Toutefois deux enfants trop tard, son couple devait lui aussi se dissoudre quelques ruisseaux de discorde devenus fleuve plus tard. Après maints essais, la mécanique ne fonctionnait plus et son homme quittait pour de bon et pour une autre. Elle avait bien tenté de construire un pont sans toutefois réussir à construire le château. Pas qu'elle n'était pas belle et désirable, au contraire, elle n'a pas de forme à envier à personne, ses yeux sont d'une intelligence certaine, dans une certaine lumière c'est même la plus agréable femme à regarder en province. Une lumière fréquente et tout à fait séduisante. Une lumière quelque fois issue carréement de son regard.
L'échec de son couple devint alors un boulet. Un parfum de mélancolie perpétuelle. Elle qui avait vu son père et sa mère échouer à en arriver à un compromis amoureux, la voilà qu'elle même les imitait quelque vingt ans trop tôt. Ses amis continuaient à faire des bébés, continuaient à s'aimer et elle, elle cherchait son prochain partenaire. Avec ses deux enfants sur la banquette arrière. Elle continuait de fréquenter son entourage mais de moins en moins. Le masochisme a ses limites.
Tout lui rappelait l'autre. Les unités lui rappelaient sa fraction.
Son travail, étrangement, était son refuge. Elle y avait travaillé très très fort, pas toujours dans des bonnes conditions, et la vie lui avait offert un poste dans l'école secondaire même où elle avait passé certains des plus beaux moments de sa vie. Là où elle avait rencontré, séduit, aimé et vice-versa, le père de ses enfants. Une nouvelle virginité là elle s'était tant amusée par le passé. S'amuser au travail: objectif atteint.
Elle avait, par la force des choses, pratiquement coupé tous les ponts avec son ancienne gang d'amis car chaque fois, ce qu'on lui renvoyait en plein visage c'était des couples, des nouveaux bébés, tout ce qu'elle n'était pas, tout ce qu'elle n'était plus. Et cette nette impression que tout le monde circulait en Formule 1 pendant qu'elle conduisait sa smart... On lui renvoyait alors un échec en plein visage. Sa réalité était ailleurs. Elle devait accepter une nouvelle femme dans la vie de...voilà elle avait un ex...quel mot horrible...ex...ex comme dans expatriée. Elle se sentait expatriée sur une île. Une île où tranquillement elle se glissait dans le costume d'un scaphandrier bien qu'au fond, c'est tout juste hors de l'eau qu'elle tentait de garder sa (belle)tête.

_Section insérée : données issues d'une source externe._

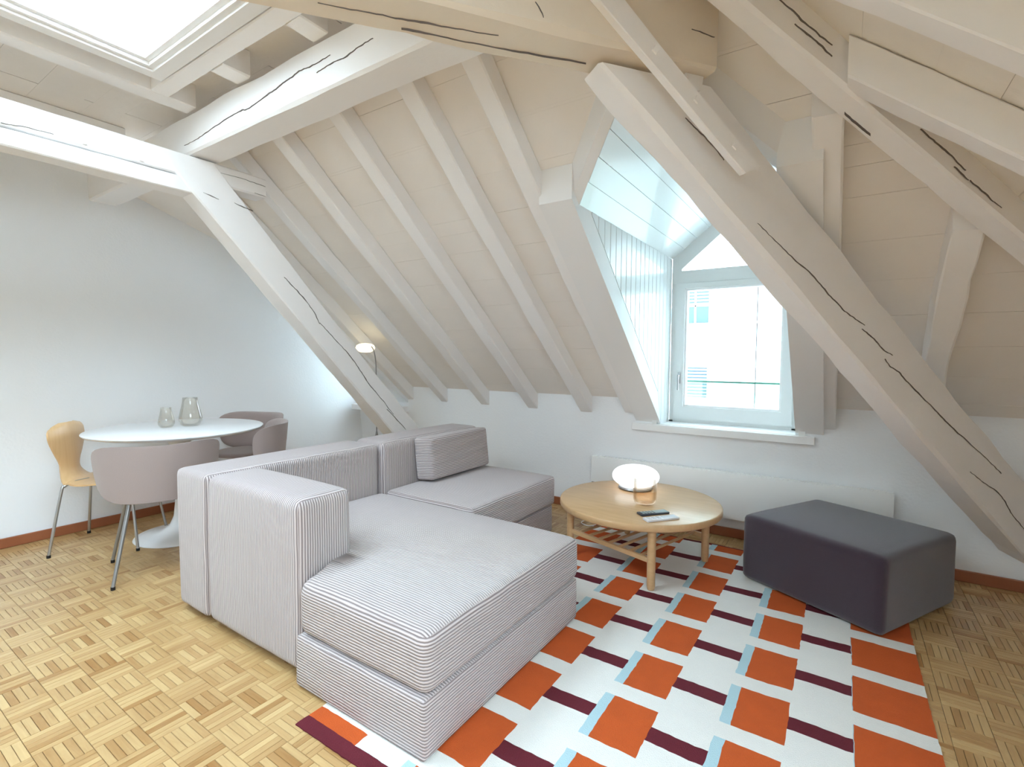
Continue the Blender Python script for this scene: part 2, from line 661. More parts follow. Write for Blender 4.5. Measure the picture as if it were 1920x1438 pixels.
# ---- baseboards
for nm, lo, hi, lb in (('baseboard_left', (XL, YR, .001), (XL + .016, YW, .068), 'reddish brown wooden baseboard below the dining wall'),
                       ('baseboard_back', (XL, YW - .016, .001), (XR, YW, .068), 'brown wooden baseboard under the window wall'),
                       ('baseboard_right', (XR - .016, YR, .001), (XR, YW, .068), 'brown wooden baseboard on the low side wall')):
    tag(obj(nm, box(lo, hi, .004), BROWN), lb, kind='structure')


# ---- ceilings: deck behind, planks as pieces
def deck(name, polys, n, label):
    bm = bmesh.new()
    for p in polys:
        prism(bm, [Vector(q) + Vector(n) * .024 for q in p], Vector(n) * .05)
    o = obj(name, bm, DECK)
    return tag(o, label, kind='structure')


def plank_piece(parent, poly, n, name='plank', m=None):
    c = sum((Vector(p) for p in poly), Vector()) / len(poly)
    q = []
    for p in poly:
        p = Vector(p)
        q.append(p + (c - p).normalized() * .003)
    bm = bmesh.new()
    dz = rnd.uniform(-.001, .001)
    prism(bm, [p + Vector(n) * dz for p in q], Vector(n) * .02)
    return obj(name, bm, m or BOARD, parent)


nA = Vector((0, T, 1)).normalized()
nB = Vector((T, 0, 1)).normalized()


def pA(x, y):
    return (x, y, ZA(y))


def pB(x, y):
    return (x, y, ZB(x))


def valley_l(y):
    z = ZA(y)
    return DX0 - .024 if z < DZE else min(DXA, DX0 + (z - DZE) / ((DZA - DZE) / (DXA - DX0)))


def valley_r(y):
    return DX1 + DX0 + (DXA - DX0) * 2 - DX0 - valley_l(y) + (DX0 - DX1) + DX1 - DX0 if False else 2 * DXA - valley_l(y)


ys = [1.617] + [1.705 + .189 * k for k in range(12)] + [YW + .01]
polysA, plA = [], []
YAP = (4.227 - DZA) / T
YEV = (4.227 - DZE) / T
cuts = sorted(set(ys + [YAP, YEV]))


def segs(y0, y1):
    ym = (y0 + y1) / 2
    L0 = -3.95
    R0, R1 = y0 - HIP, y1 - HIP
    out = []
    if ym < 1.80:
        out_l = (-5.2, -5.2)
    else:
        out_l = (L0, L0)
    if ym < YAP:
        out.append((out_l, (R0, R1)))
    else:
        out.append((out_l, (valley_l(y0), valley_l(y1))))
        out.append(((valley_r(y0), valley_r(y1)), (R0, R1)))
    return out


for y0, y1 in zip(cuts[:-1], cuts[1:]):
    for (l0, l1), (r0, r1) in segs(y0, y1):
        r0, r1 = min(r0, XR + .1), min(r1, XR + .1)
        if r0 > l0 or r1 > l1:
            polysA.append([pA(l0, y0), pA(max(r0, l0 + .001), y0), pA(max(r1, l1 + .001), y1), pA(l1, y1)])
cA = deck('ceiling_slope', polysA, nA, 'boarded window-side roof slope painted off white')
for k, (y0, y1) in enumerate(zip(ys[:-1], ys[1:])):
    sub = [y0] + [c for c in (YAP, YEV) if y0 < c < y1] + [y1]
    for a, b in zip(sub[:-1], sub[1:]):
        for (l0, l1), (r0, r1) in segs(a, b):
            r0, r1 = min(r0, XR + .1), min(r1, XR + .1)
            if min(r0, r1) < min(l0, l1) + .03:
                continue
            # butt joints hidden over the rafters
            joints = [x for x in ((-2.89 + .55 * (k % 2)), (-1.81 if k % 3 else -2.34), .41) if max(l0, l1) + .3 < x < min(r0, r1) - .3]
            xs_ = [(l0, l1)] + [(x, x) for x in sorted(set(joints))] + [(r0, r1)]
            for (a0, a1), (b0, b1) in zip(xs_[:-1], xs_[1:]):
                plank_piece(cA, [pA(a0, a), pA(max(b0, a0 + .002), a), pA(max(b1, a1 + .002), b), pA(a1, b)], nA)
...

Elle avait bien essayé de relancer sa vie amoureuse, avec un autre naufragé de l'amour qui avait aussi deux enfants, deux garçons, issu de son passé. Mais les garçons...elle commençait à en avoir assez. Quand tout le monde était réuni, c'est l'air qui commençait à lui manquer.
Pas qu'elle se transformait soudainement en lesbienne mais il lui semblait que c'était exclusivement avec ses amies de filles qu'elle s'amusait désormais. Jamais elle ne riait autant qu'entre copines. De nouvelles. Pour une nouvelle vie. Ses élèves lui faisaient découvrir les textos et tous les jours les filles s'envoyaient des conneries sur téléphone. Tellement le fun. Elle s'exastiait même maintenant en écoutant certaines chansons.
Quelque part seulement nous savons.
Ouais, à 40 ans. Elle savait maintenant.
Elle avait raison sur toute la ligne, c'était définitivement le plus bel âge.
Là où elle se trompait c'était sur la vie de couple à deux.
C'est la vie de couple qui était nettement surévaluée.
Elle était là, la vraie supercherie.
Happy B-day, Lovely J.
Tu nous manques souvent.
*En italique et en taille normale, 4 lignes du magnanime Fred Fortin.